## Start

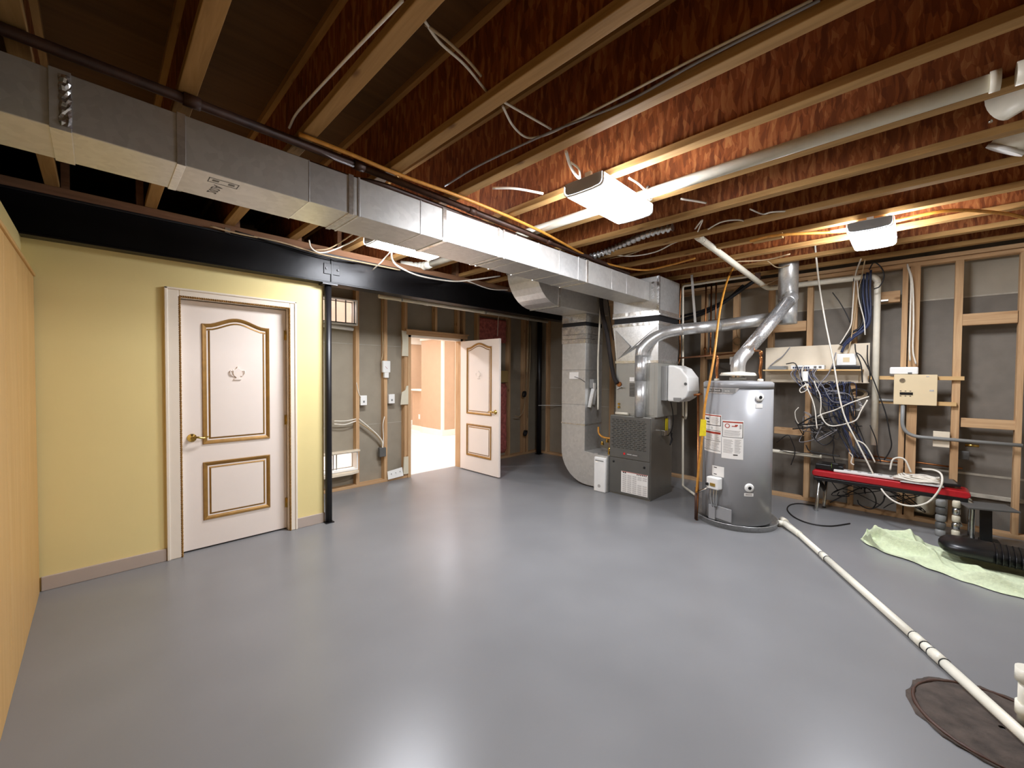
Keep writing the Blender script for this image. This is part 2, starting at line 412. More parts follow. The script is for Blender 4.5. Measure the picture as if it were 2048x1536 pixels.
# door 1: closet door in the yellow wall
d1 = thing('door_1', 'closed cream closet door with gold panel molding in the yellow wall', None, (.84, 4.12, 0), kind='structure')
door_leaf(d1, lambda u, v, w_: (.459+u, 4.138-w_, v), .762, 2.03, .066, 1)
jb = MB().box((.44, 4.085, 0), (.456, 4.18, 2.055)).box((1.224, 4.085, 0), (1.24, 4.18, 2.055)).box((.44, 4.085, 2.036), (1.24, 4.18, 2.055))
jb.build('jamb', 'casing_cream', d1)
for a, b_ in (((.358, 0), (.446, 2.106)), ((1.234, 0), (1.29, 2.106)), ((.446, 2.046), (1.234, 2.106))):
    c = MB().box((a[0], 4.062, a[1]), (b_[0], 4.081, b_[1]))
    c.build('casing', 'casing_cream', d1, .006, seg=3)
MB().box((.358, 4.054, 0), (.378, 4.064, 2.106)).box((1.272, 4.054, 0), (1.29, 4.064, 2.106)).box((.358, 4.054, 2.09), (1.29, 4.064, 2.106)).build('backband', 'casing_cream', d1, .004)
# gold rope bead round the opening
path = [(.449, 4.066, .0), (.449, 4.066, 2.042), (1.231, 4.066, 2.042), (1.231, 4.066, .0)]
rope = MB()
for ph in (0, PI):
    for i in range(3):
        a, b_ = Vector(path[i]), Vector(path[i+1]); d = (b_-a); n = int(d.length/.0042); dn = d.normalized(); u = Vector((0, -1, 0)); v = dn.cross(u)
        pts = [a+d*(q/n)+(u*math.cos(q*.9+ph)+v*math.sin(q*.9+ph))*.0048 for q in range(n+1)]
        rope.tube(pts, .0046, 4)
rope.build('rope_molding', 'gold_paint', d1)
for z in (.25, 1.02, 1.80):
    MB().tube([(1.2215, 4.128, z-.045), (1.2215, 4.128, z+.045)], .006, 8).box((1.205, 4.133, z-.044), (1.238, 4.137, z+.044)).build('hinge', 'brass', d1)
# ---- steel beam and posts
bm_ = thing('steel_beam', 'long black steel beam carrying the joists above the yellow wall', 'beam', (2.4, 4.05, 2.31))
MB().box((-1.6, 3.975, 2.31), (5.9, 4.125, 2.326)).build('bottom_flange', 'black_steel_gloss', bm_, .003)
MB().box((-1.6, 3.975, 2.574), (5.9, 4.125, 2.59)).build('top_flange', 'black_steel', bm_, .003)
MB().box((-1.6, 4.0, 2.326), (5.9, 4.10, 2.574)).build('web', 'black_steel_gloss', bm_)
MB().box((-1.6, 3.98, 2.59), (5.9, 4.12, 2.65)).build('wood_plate', 'plate_wood_x', bm_, .004)
pl = MB().box((1.51, 3.99, 2.40), (1.66, 4.0, 2.50)); pl.box((1.575, 3.988, 2.326), (1.595, 4.0, 2.574)).build('splice_plate', 'black_steel_gloss', bm_, .002)
for x in (1.53, 1.64):
    MB().lathe((x, 3.978, 2.45), [(.009, 0), (.011, .004), (.011, .012)], 6, 1).build('bolt', 'black_steel', bm_)
def post(name, x, y, r, top, label):
    p = thing(name, label, 'post', (x, y, 0))
    MB().lathe((x, y, 0), [(r, .01), (r, top-.012)], 24).build('column', 'black_steel', p)
    MB().box((x-r-.008, y-r-.008, 0), (x+r+.008, y+r+.008, .008)).build('base_plate', 'black_steel', p)
    MB().box((x-.07, y-.06, top-.012), (x+.07, y+.05, top)).build('cap_plate', 'black_steel', p)
post('steel_post', 1.563, 4.035, .031, 2.31, 'black steel post at the end of the yellow wall')
post('steel_post', 5.66, 4.87, .045, 2.65, 'black steel post in the dim corner behind the open door')
# ---- framed back wall
bw = struct(grid_wall(MB(), 1, YB, YB+.014, 1.53, XR, 0, 2.65, [(3.07, 3.965, -.01, 1.975), (1.88, 2.285, 2.075, 2.35), (1.88, 2.285, .26, .455)]), 'wall_back', 'drywall_grey', 'grey sheathing of the framed back wall with open studs')
ST = [(2.292,5.030,1.467),(2.345,5.030,1.467),(2.661,5.030,1.470),(2.734,5.030,1.470)]
studs = [(2.292, 2.337, 0, 2.65), (2.68, 2.725, 0, 2.65), (2.985, 3.03, 0, 2.65), (3.49, 3.53, 2.06, 2.65), (3.905, 3.95, 2.06, 2.65), (4.02, 4.06, 0, 2.65), (4.31, 4.35, 0, 2.65), (5.03, 5.075, 0, 2.65), (5.42, 5.46, 0, 2.65), (5.50, 5.545, 0, 2.65), (1.72, 1.765, 0, 2.65)]
for a, b_, z0, z1 in studs:
    MB().box((a, 5.031, max(z0, .038)), (b_, 5.12, z1)).build('stud', 'stud_wood_z', bw, .002)
MB().box((1.535, 5.03, 0), (3.03, 5.12, .038)).build('bottom_plate', 'stud_wood_x', bw, .002)
MB().box((4.02, 5.03, 0), (5.86, 5.12, .038)).build('bottom_plate', 'stud_wood_x', bw, .002)
MB().box((1.535, 5.03, 2.61), (5.86, 5.12, 2.65)).build('top_plate', 'stud_wood_x', bw)
for z in (.78, 1.83):
    MB().box((1.54, 5.1175, z), (3.07, 5.1195, z+.006)).build('board_joint', 'seam_white', bw)
# pink batts and blocking right of the door
for x0, x1, z0, z1 in ((4.355, 5.025, 2.0, 2.40), (4.7, 5.025, .08, 1.30), (4.355, 4.69, .08, 1.35)):
    g = MB(); nx, nz = 14, 18; vs_ = []; fs = []
    for i in range(nx+1):
        for j in range(nz+1):
            edge = 0 if i in (0, nx) or j in (0, nz) else 1
            vs_.append((x0+(x1-x0)*i/nx, 5.112-.05*edge-edge*random.random()*.018, z0+(z1-z0)*j/nz))
    for i in range(nx):
        for j in range(nz): q = i*(nz+1)+j; fs.append((q, q+nz+1, q+nz+2, q+1))
    g.add(vs_, fs, True).build('insulation_batt', 'pink_batt', bw)
MB().box((4.355, 5.04, 1.32), (5.025, 5.10, 1.52)).build('blocking', 'kraft_paper', bw)
MB().box((4.355, 5.05, 2.42), (5.025, 5.11, 2.46)).build('blocking', 'stud_wood_x', bw)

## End

● What you need to do: Set the pictures aside and transcribe the data above exactly.

● Exercise output:
Keep writing the Blender script for this image. This is part 2, starting at line 412. More parts follow. The script is for Blender 4.5. Measure the picture as if it were 2048x1536 pixels.
# door 1: closet door in the yellow wall
d1 = thing('door_1', 'closed cream closet door with gold panel molding in the yellow wall', None, (.84, 4.12, 0), kind='structure')
door_leaf(d1, lambda u, v, w_: (.459+u, 4.138-w_, v), .762, 2.03, .066, 1)
jb = MB().box((.44, 4.085, 0), (.456, 4.18, 2.055)).box((1.224, 4.085, 0), (1.24, 4.18, 2.055)).box((.44, 4.085, 2.036), (1.24, 4.18, 2.055))
jb.build('jamb', 'casing_cream', d1)
for a, b_ in (((.358, 0), (.446, 2.106)), ((1.234, 0), (1.29, 2.106)), ((.446, 2.046), (1.234, 2.106))):
    c = MB().box((a[0], 4.062, a[1]), (b_[0], 4.081, b_[1]))
    c.build('casing', 'casing_cream', d1, .006, seg=3)
MB().box((.358, 4.054, 0), (.378, 4.064, 2.106)).box((1.272, 4.054, 0), (1.29, 4.064, 2.106)).box((.358, 4.054, 2.09), (1.29, 4.064, 2.106)).build('backband', 'casing_cream', d1, .004)
# gold rope bead round the opening
path = [(.449, 4.066, .0), (.449, 4.066, 2.042), (1.231, 4.066, 2.042), (1.231, 4.066, .0)]
rope = MB()
for ph in (0, PI):
    for i in range(3):
        a, b_ = Vector(path[i]), Vector(path[i+1]); d = (b_-a); n = int(d.length/.0042); dn = d.normalized(); u = Vector((0, -1, 0)); v = dn.cross(u)
        pts = [a+d*(q/n)+(u*math.cos(q*.9+ph)+v*math.sin(q*.9+ph))*.0048 for q in range(n+1)]
        rope.tube(pts, .0046, 4)
rope.build('rope_molding', 'gold_paint', d1)
for z in (.25, 1.02, 1.80):
    MB().tube([(1.2215, 4.128, z-.045), (1.2215, 4.128, z+.045)], .006, 8).box((1.205, 4.133, z-.044), (1.238, 4.137, z+.044)).build('hinge', 'brass', d1)
# ---- steel beam and posts
bm_ = thing('steel_beam', 'long black steel beam carrying the joists above the yellow wall', 'beam', (2.4, 4.05, 2.31))
MB().box((-1.6, 3.975, 2.31), (5.9, 4.125, 2.326)).build('bottom_flange', 'black_steel_gloss', bm_, .003)
MB().box((-1.6, 3.975, 2.574), (5.9, 4.125, 2.59)).build('top_flange', 'black_steel', bm_, .003)
MB().box((-1.6, 4.0, 2.326), (5.9, 4.10, 2.574)).build('web', 'black_steel_gloss', bm_)
MB().box((-1.6, 3.98, 2.59), (5.9, 4.12, 2.65)).build('wood_plate', 'plate_wood_x', bm_, .004)
pl = MB().box((1.51, 3.99, 2.40), (1.66, 4.0, 2.50)); pl.box((1.575, 3.988, 2.326), (1.595, 4.0, 2.574)).build('splice_plate', 'black_steel_gloss', bm_, .002)
for x in (1.53, 1.64):
    MB().lathe((x, 3.978, 2.45), [(.009, 0), (.011, .004), (.011, .012)], 6, 1).build('bolt', 'black_steel', bm_)
def post(name, x, y, r, top, label):
    p = thing(name, label, 'post', (x, y, 0))
    MB().lathe((x, y, 0), [(r, .01), (r, top-.012)], 24).build('column', 'black_steel', p)
    MB().box((x-r-.008, y-r-.008, 0), (x+r+.008, y+r+.008, .008)).build('base_plate', 'black_steel', p)
    MB().box((x-.07, y-.06, top-.012), (x+.07, y+.05, top)).build('cap_plate', 'black_steel', p)
post('steel_post', 1.563, 4.035, .031, 2.31, 'black steel post at the end of the yellow wall')
post('steel_post', 5.66, 4.87, .045, 2.65, 'black steel post in the dim corner behind the open door')
# ---- framed back wall
bw = struct(grid_wall(MB(), 1, YB, YB+.014, 1.53, XR, 0, 2.65, [(3.07, 3.965, -.01, 1.975), (1.88, 2.285, 2.075, 2.35), (1.88, 2.285, .26, .455)]), 'wall_back', 'drywall_grey', 'grey sheathing of the framed back wall with open studs')
ST = [(2.292,5.030,1.467),(2.345,5.030,1.467),(2.661,5.030,1.470),(2.734,5.030,1.470)]
studs = [(2.292, 2.337, 0, 2.65), (2.68, 2.725, 0, 2.65), (2.985, 3.03, 0, 2.65), (3.49, 3.53, 2.06, 2.65), (3.905, 3.95, 2.06, 2.65), (4.02, 4.06, 0, 2.65), (4.31, 4.35, 0, 2.65), (5.03, 5.075, 0, 2.65), (5.42, 5.46, 0, 2.65), (5.50, 5.545, 0, 2.65), (1.72, 1.765, 0, 2.65)]
for a, b_, z0, z1 in studs:
    MB().box((a, 5.031, max(z0, .038)), (b_, 5.12, z1)).build('stud', 'stud_wood_z', bw, .002)
MB().box((1.535, 5.03, 0), (3.03, 5.12, .038)).build('bottom_plate', 'stud_wood_x', bw, .002)
MB().box((4.02, 5.03, 0), (5.86, 5.12, .038)).build('bottom_plate', 'stud_wood_x', bw, .002)
MB().box((1.535, 5.03, 2.61), (5.86, 5.12, 2.65)).build('top_plate', 'stud_wood_x', bw)
for z in (.78, 1.83):
    MB().box((1.54, 5.1175, z), (3.07, 5.1195, z+.006)).build('board_joint', 'seam_white', bw)
# pink batts and blocking right of the door
for x0, x1, z0, z1 in ((4.355, 5.025, 2.0, 2.40), (4.7, 5.025, .08, 1.30), (4.355, 4.69, .08, 1.35)):
    g = MB(); nx, nz = 14, 18; vs_ = []; fs = []
    for i in range(nx+1):
        for j in range(nz+1):
            edge = 0 if i in (0, nx) or j in (0, nz) else 1
            vs_.append((x0+(x1-x0)*i/nx, 5.112-.05*edge-edge*random.random()*.018, z0+(z1-z0)*j/nz))
    for i in range(nx):
        for j in range(nz): q = i*(nz+1)+j; fs.append((q, q+nz+1, q+nz+2, q+1))
    g.add(vs_, fs, True).build('insulation_batt', 'pink_batt', bw)
MB().box((4.355, 5.04, 1.32), (5.025, 5.10, 1.52)).build('blocking', 'kraft_paper', bw)
MB().box((4.355, 5.05, 2.42), (5.025, 5.11, 2.46)).build('blocking', 'stud_wood_x', bw)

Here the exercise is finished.